§ Description of the task:
Copy all of the material word for word, except for the pictures.

§ Supplied records:
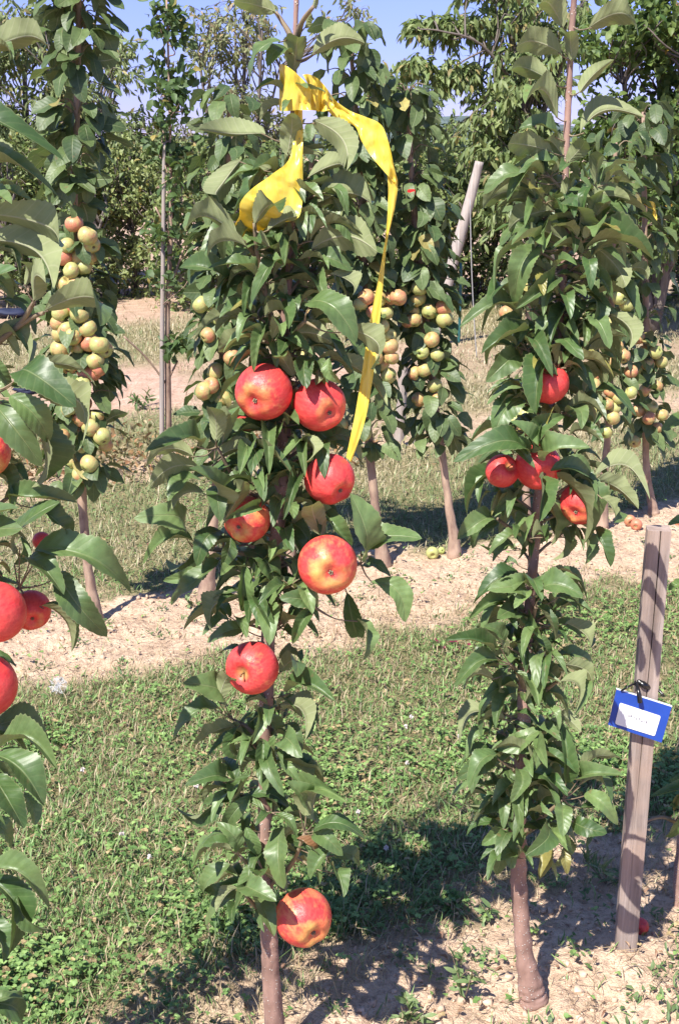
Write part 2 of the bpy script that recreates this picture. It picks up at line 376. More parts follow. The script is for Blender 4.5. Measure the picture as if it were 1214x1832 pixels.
# dried calyx: five little sepals in the hollow
mb = MB()
for k in range(5):
    t = k/5*2*PI; d = np.array([math.cos(t), math.sin(t), 0])
    tube(mb, [d*.03+(0, 0, -.64), d*.07+(0, 0, -.69), d*.04+(0, 0, -.75), d*.08+(0, 0, -.78)], [.02, .028, .018, .006], 6, 3)
me_calyx = mkme('calyx', np.vstack(mb.V), np.vstack(mb.F), M_calyx)
def orient(z):
    return Vector(tuple(z)).to_track_quat('Z', 'Y').to_euler()
TOCAM = nrm(np.array([0, -cp, sp_])); RIGHT = np.array([1., 0, 0]); UPI = np.array([0, sp_, cp])
def big_apple(px, py, r, Y, ax, label, group, blush=.5, stemside=False, sq=(1, 1, 1)):
    """ax = pixel offset (dx, dy) of the end that faces the viewer, as a share of the radius"""
    c = P(px, py, Y); rad = r*scale(py, Y)*1.0
    dx, dy = ax; dz = math.sqrt(max(.02, 1-dx*dx-dy*dy))
    v = RIGHT*dx - UPI*dy + TOCAM*dz; BALLS.append((c, rad))
    z = v if stemside else -v
    o = bpy.data.objects.new('apple', me_apple); C.objects.link(o)
    o.location = tuple(c); o.rotation_euler = orient(z); o.scale = (rad*sq[0], rad*sq[1], rad*sq[2])
    o['blush'] = blush; tag(o, label, 'apple', group)
    for nm, me in (('stem', me_stem), ('calyx', me_calyx)):
        q = bpy.data.objects.new(nm, me); C.objects.link(q); q.parent = o
    return o

D1, D2, D0 = 1.60, 1.745, 1.42
CLEAR = [(P(x_, y_, D1-.085), r_) for x_, y_, r_ in [(520,300,.03),(505,335,.04),(470,365,.04),(440,395,.03),(530,160,.04),(570,170,.03),(640,225,.03),(685,270,.03),(700,380,.025)]]
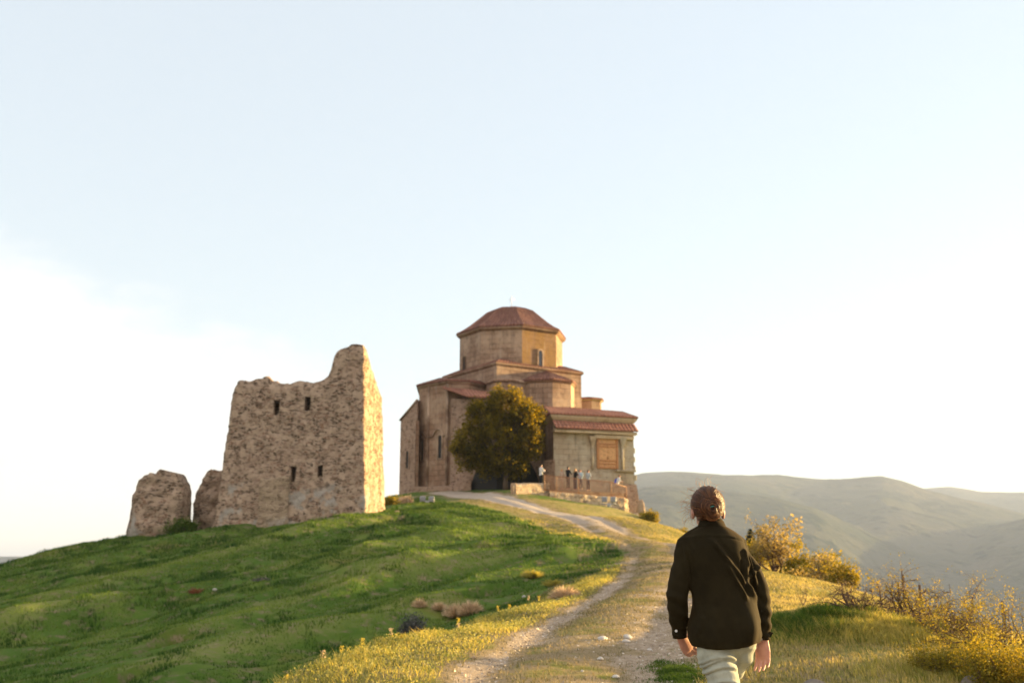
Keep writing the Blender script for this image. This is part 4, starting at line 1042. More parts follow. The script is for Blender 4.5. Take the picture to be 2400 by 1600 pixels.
# --- golden verge along the break of slope
x, y = scatter(420000, -8, 9, 7.5, 60)
v = vsd_of(x, y); pdv = pd_of(x, y)
wdt = np.clip(1.9 - .0 * y, .8, 3)
prob = sstep(-0.45, 0.2, v) * sstep(-1.15, -1.5, pdv) * np.where(y > 36, .35, 1.0) * np.clip(1.35 - y / 60, .3, 1)
k = inframe(x, y) & (rng.random(len(x)) < prob) & (pdv < 0)
x, y, v = x[k], y[k], v[k]
n_ = fbm(x / .7, y / .7, oct=3)
hgt = (.035 + .055 * rng.random(len(x)) ** 1.5 + .10 * np.clip(n_, 0, 1)) * np.where(v < .9, 1.35, .8) * np.where(y > 30, .8, 1)
r = np.clip(.5 + .5 * n_ + .28 * rng.normal(size=len(x)), 0, 1)
g2 = blades('verge_grass', x, y, hgt, .007 + .0004 * y, M['grass_gold'], 1.0, rnd=r); print('verge', len(x))
tag(g2, 'sunlit golden grass fringe along the left edge of the track', 'grass', kind='stuff')
# broad leafed herbs and seed heads mixed into the verge
n_h = 150000; x, y = scatter(n_h * 2, -8, 7, 8, 40); v = vsd_of(x, y); pdv = pd_of(x, y)
k = inframe(x, y) & (rng.random(len(x)) < sstep(-.30, .25, v) * sstep(-1.1, -1.6, pdv)) & (pdv < 0) & (fbm(x / .5, y / .5, oct=2) > -.25)
x, y = x[k], y[k]; hz_ = ground_z(x, y) + (.015 + .095 * rng.random(len(x)) ** 1.2) * (1 + .5 * fbm(x / .6, y / .6, oct=2))
g2b = leaves_mesh('verge_herbs', np.c_[x, y, hz_], .014 + .0007 * y, M['herb']); print('herbs', len(x))
tag(g2b, 'low flowering herbs mixed into the sunlit verge', 'herbs', kind='stuff')
# gravel on the track
x, y = scatter(90000, -4, 8, 8, 40); pdv = np.abs(pd_of(x, y)); k = inframe(x, y) & (pdv < 2.0) & (samp(dirt, x, y) > .25 + .5 * rng.random(len(x)))
x, y = x[k], y[k]; g2c = leaves_mesh('track_gravel', np.c_[x, y, ground_z(x, y) + .003], .026, M['gravel'], var=.7, aspect=.9, up=0)
tag(g2c, 'small pale gravel scattered over the ruts', 'gravel', kind='stuff'); print('gravel', len(x))
# --- sparse tufts in and beside the track and up the spur
x, y = scatter(300000, -4, 9, 7.5, 76)
pdv = pd_of(x, y); n_ = fbm(x / .55, y / .55, oct=3)
k = inframe(x, y) & (np.abs(pdv) < 3.2) & (samp(dirt, x, y) + .35 * n_ < .42) & (rng.random(len(x)) < np.clip(1.3 - y / 60, .25, 1))
x, y, n_ = x[k], y[k], n_[k]
g3 = blades('track_grass', x, y, .018 + .04 * rng.random(len(x)) + .03 * np.clip(n_, 0, 1), .006 + .00045 * y, M['grass_track'], .7, rnd=np.clip(.5 - .5 * n_ + .3 * rng.normal(size=len(x)), 0, 1)); print('track', len(x))
tag(g3, 'short trodden grass between and beside the wheel ruts', 'grass', kind='stuff')
# --- meadow right of the track
x, y = scatter(420000, 1, 13, 8, 62)
pdv = pd_of(x, y); n_ = fbm(x / .6, y / .6 + 3, oct=3); n3 = fbm(x / 2.2 + 2, y / 2.2, oct=2)
k = inframe(x, y) & (pdv > 1.5) & (rng.random(len(x)) < np.clip(1.25 - y / 60, .3, 1)) & (n_ > -.55)
x, y, n_, n3 = x[k], y[k], n_[k], n3[k]
g4 = blades('meadow_grass', x, y, .03 + .05 * rng.random(len(x)) + .05 * np.clip(n_, 0, 1), .006 + .0004 * y, M['grass_dry'], .6, rnd=np.clip(.5 + .7 * n3 + .3 * rng.normal(size=len(x)), 0, 1)); print('meadow', len(x))
tag(g4, 'dry pale grass of the meadow right of the track', 'grass', kind='stuff')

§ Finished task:
Write part 2 of the bpy script that recreates this picture. It picks up at line 376. More parts follow. The script is for Blender 4.5. Measure the picture as if it were 1214x1832 pixels.
# dried calyx: five little sepals in the hollow
mb = MB()
for k in range(5):
    t = k/5*2*PI; d = np.array([math.cos(t), math.sin(t), 0])
    tube(mb, [d*.03+(0, 0, -.64), d*.07+(0, 0, -.69), d*.04+(0, 0, -.75), d*.08+(0, 0, -.78)], [.02, .028, .018, .006], 6, 3)
me_calyx = mkme('calyx', np.vstack(mb.V), np.vstack(mb.F), M_calyx)
def orient(z):
    return Vector(tuple(z)).to_track_quat('Z', 'Y').to_euler()
TOCAM = nrm(np.array([0, -cp, sp_])); RIGHT = np.array([1., 0, 0]); UPI = np.array([0, sp_, cp])
def big_apple(px, py, r, Y, ax, label, group, blush=.5, stemside=False, sq=(1, 1, 1)):
    """ax = pixel offset (dx, dy) of the end that faces the viewer, as a share of the radius"""
    c = P(px, py, Y); rad = r*scale(py, Y)*1.0
    dx, dy = ax; dz = math.sqrt(max(.02, 1-dx*dx-dy*dy))
    v = RIGHT*dx - UPI*dy + TOCAM*dz; BALLS.append((c, rad))
    z = v if stemside else -v
    o = bpy.data.objects.new('apple', me_apple); C.objects.link(o)
    o.location = tuple(c); o.rotation_euler = orient(z); o.scale = (rad*sq[0], rad*sq[1], rad*sq[2])
    o['blush'] = blush; tag(o, label, 'apple', group)
    for nm, me in (('stem', me_stem), ('calyx', me_calyx)):
        q = bpy.data.objects.new(nm, me); C.objects.link(q); q.parent = o
    return o

D1, D2, D0 = 1.60, 1.745, 1.42
CLEAR = [(P(x_, y_, D1-.085), r_) for x_, y_, r_ in [(520,300,.03),(505,335,.04),(470,365,.04),(440,395,.03),(530,160,.04),(570,170,.03),(640,225,.03),(685,270,.03),(700,380,.025)]]
Keep writing the Blender script for this image. This is part 4, starting at line 1042. More parts follow. The script is for Blender 4.5. Take the picture to be 2400 by 1600 pixels.
# --- golden verge along the break of slope
x, y = scatter(420000, -8, 9, 7.5, 60)
v = vsd_of(x, y); pdv = pd_of(x, y)
wdt = np.clip(1.9 - .0 * y, .8, 3)
prob = sstep(-0.45, 0.2, v) * sstep(-1.15, -1.5, pdv) * np.where(y > 36, .35, 1.0) * np.clip(1.35 - y / 60, .3, 1)
k = inframe(x, y) & (rng.random(len(x)) < prob) & (pdv < 0)
x, y, v = x[k], y[k], v[k]
n_ = fbm(x / .7, y / .7, oct=3)
hgt = (.035 + .055 * rng.random(len(x)) ** 1.5 + .10 * np.clip(n_, 0, 1)) * np.where(v < .9, 1.35, .8) * np.where(y > 30, .8, 1)
r = np.clip(.5 + .5 * n_ + .28 * rng.normal(size=len(x)), 0, 1)
g2 = blades('verge_grass', x, y, hgt, .007 + .0004 * y, M['grass_gold'], 1.0, rnd=r); print('verge', len(x))
tag(g2, 'sunlit golden grass fringe along the left edge of the track', 'grass', kind='stuff')
# broad leafed herbs and seed heads mixed into the verge
n_h = 150000; x, y = scatter(n_h * 2, -8, 7, 8, 40); v = vsd_of(x, y); pdv = pd_of(x, y)
k = inframe(x, y) & (rng.random(len(x)) < sstep(-.30, .25, v) * sstep(-1.1, -1.6, pdv)) & (pdv < 0) & (fbm(x / .5, y / .5, oct=2) > -.25)
x, y = x[k], y[k]; hz_ = ground_z(x, y) + (.015 + .095 * rng.random(len(x)) ** 1.2) * (1 + .5 * fbm(x / .6, y / .6, oct=2))
g2b = leaves_mesh('verge_herbs', np.c_[x, y, hz_], .014 + .0007 * y, M['herb']); print('herbs', len(x))
tag(g2b, 'low flowering herbs mixed into the sunlit verge', 'herbs', kind='stuff')
# gravel on the track
x, y = scatter(90000, -4, 8, 8, 40); pdv = np.abs(pd_of(x, y)); k = inframe(x, y) & (pdv < 2.0) & (samp(dirt, x, y) > .25 + .5 * rng.random(len(x)))
x, y = x[k], y[k]; g2c = leaves_mesh('track_gravel', np.c_[x, y, ground_z(x, y) + .003], .026, M['gravel'], var=.7, aspect=.9, up=0)
tag(g2c, 'small pale gravel scattered over the ruts', 'gravel', kind='stuff'); print('gravel', len(x))
# --- sparse tufts in and beside the track and up the spur
x, y = scatter(300000, -4, 9, 7.5, 76)
pdv = pd_of(x, y); n_ = fbm(x / .55, y / .55, oct=3)
k = inframe(x, y) & (np.abs(pdv) < 3.2) & (samp(dirt, x, y) + .35 * n_ < .42) & (rng.random(len(x)) < np.clip(1.3 - y / 60, .25, 1))
x, y, n_ = x[k], y[k], n_[k]
g3 = blades('track_grass', x, y, .018 + .04 * rng.random(len(x)) + .03 * np.clip(n_, 0, 1), .006 + .00045 * y, M['grass_track'], .7, rnd=np.clip(.5 - .5 * n_ + .3 * rng.normal(size=len(x)), 0, 1)); print('track', len(x))
tag(g3, 'short trodden grass between and beside the wheel ruts', 'grass', kind='stuff')
# --- meadow right of the track
x, y = scatter(420000, 1, 13, 8, 62)
pdv = pd_of(x, y); n_ = fbm(x / .6, y / .6 + 3, oct=3); n3 = fbm(x / 2.2 + 2, y / 2.2, oct=2)
k = inframe(x, y) & (pdv > 1.5) & (rng.random(len(x)) < np.clip(1.25 - y / 60, .3, 1)) & (n_ > -.55)
x, y, n_, n3 = x[k], y[k], n_[k], n3[k]
g4 = blades('meadow_grass', x, y, .03 + .05 * rng.random(len(x)) + .05 * np.clip(n_, 0, 1), .006 + .0004 * y, M['grass_dry'], .6, rnd=np.clip(.5 + .7 * n3 + .3 * rng.normal(size=len(x)), 0, 1)); print('meadow', len(x))
tag(g4, 'dry pale grass of the meadow right of the track', 'grass', kind='stuff')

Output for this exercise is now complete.